ECD Automotive Design reported that Nasdaq informed the company on November 11, 2025 that a warrant it issued on September 24, 2025 to pay outstanding legal fees violated Nasdaq Rule 5635(d). The company had amended the warrant on October 1, 2025 to make it compliant.
Is ECD Automotive Design now back in compliance with Nasdaq Rule 5635(d)?
Yes. The company states that it amended the warrant on October 1, 2025 to comply with Nasdaq Rule 5635(d), and Nasdaq requested disclosure that the company had been in violation at issuance and regained compliance upon that amendment.
Which executives are leaving ECD Automotive Design according to this 8-K?
The filing states that Chief Product Officer Emily Humble and Chief Experience Officer Thomas Humble entered into Separation Agreements, and their employment with the company terminated on November 11, 2025.

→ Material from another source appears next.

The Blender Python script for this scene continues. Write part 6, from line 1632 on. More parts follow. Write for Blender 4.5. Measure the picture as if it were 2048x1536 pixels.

What compensation will Emily and Thomas Humble receive upon separation from ECDA?
Each of Emily and Thomas Humble will receive their regular base salary at an annual rate of $320,000 through the November 11, 2025 termination date, reimbursement of eligible business expenses per company policy, and additional payments and benefits in exchange for releases and restrictive covenants under their Separation Agreements.
Are the executive departures at ECD Automotive Design due to disagreements with the company?
The company reports that the cessation of employment of Emily and Thomas Humble was due to personal reasons and not the result of any disagreement regarding operations, policies, or practices.
Will Emily Humble remain involved with ECD Automotive Design after her separation as an officer?
Yes. The filing states that Emily Humble will continue as a member of the company’s Board of Directors after her employment as Chief Product Officer ends.
What restrictive covenants are included in the Separation Agreements for ECDA executives?
The Separation Agreements include provisions under which Emily and Thomas Humble provide general releases and agree to non-competition, non-interference, non-disparagement, and confidentiality obligations.